The killing of CJNG leader El Mencho triggered retaliatory violence across at least a dozen Mexican states, with road blockades and armed clashes reported in up to 20 states in total. At least 70 people were killed 1. In and around Guadalajara — Jalisco's capital and host of four World Cup group-stage matches — cartel members burned buses and blocked major roads, shutting down the transport corridors the city will need to move tens of thousands of international visitors beginning in June.
The geographic scale of the response is among the broadest to a single cartel leader's death in Mexico's modern drug war. CJNG's ability to coordinate simultaneous disruptions across a majority of the country's states — while its founder lay dead — is itself an operational indicator. It suggests the organisation's command structure extends well beyond one man, and that standing orders for retaliation were either pre-planned or rapidly disseminated through a functioning chain of command. For comparison, the violence that followed the Sinaloa Cartel's internal fracture in September 2024 was largely confined to Sinaloa and Durango states. CJNG's reach is national.
The deliberate targeting of buses and roads follows established CJNG doctrine. The cartel has used identical tactics — burning commercial vehicles to create barricades and paralysing urban transport — during previous confrontations with federal forces, including across Jalisco in 2015 and in multiple western states during past enforcement operations.
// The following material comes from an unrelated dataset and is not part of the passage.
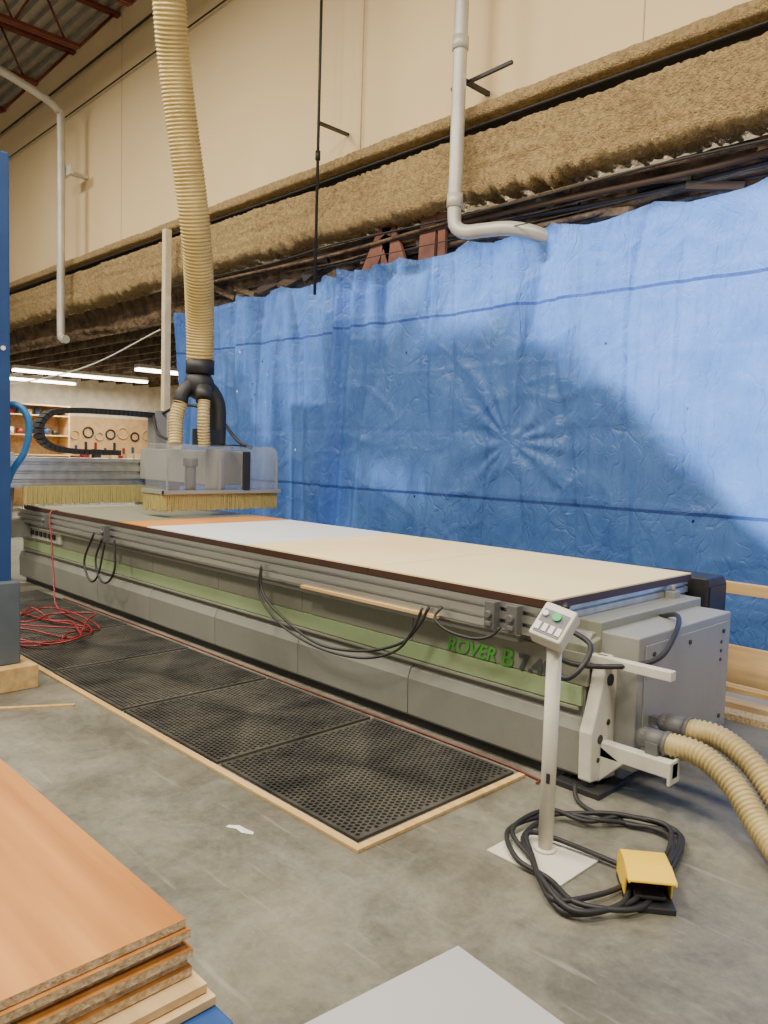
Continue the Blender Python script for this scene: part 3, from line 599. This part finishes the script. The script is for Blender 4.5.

That these methods were deployed in Guadalajara, a designated World Cup venue city, raises an immediate practical question: whether fan transport, stadium access routes, and airport connections can be secured against tactics designed to immobilise an entire city.
FIFA President Gianni Infantino declared on 26 February — four days after El Mencho's death, while violence was still unfolding — that he was 'confident' Mexico could co-host the tournament 2. He offered no specifics on additional security requirements. EU sports commissioner Glenn Micallef was blunter, publicly criticising Infantino after a Brussels meeting produced no 'concrete steps' on fan safety guarantees 3. The gap between FIFA's stated confidence and the reality on the ground in Jalisco is the unresolved question for organisers, with the opening match now less than four months away.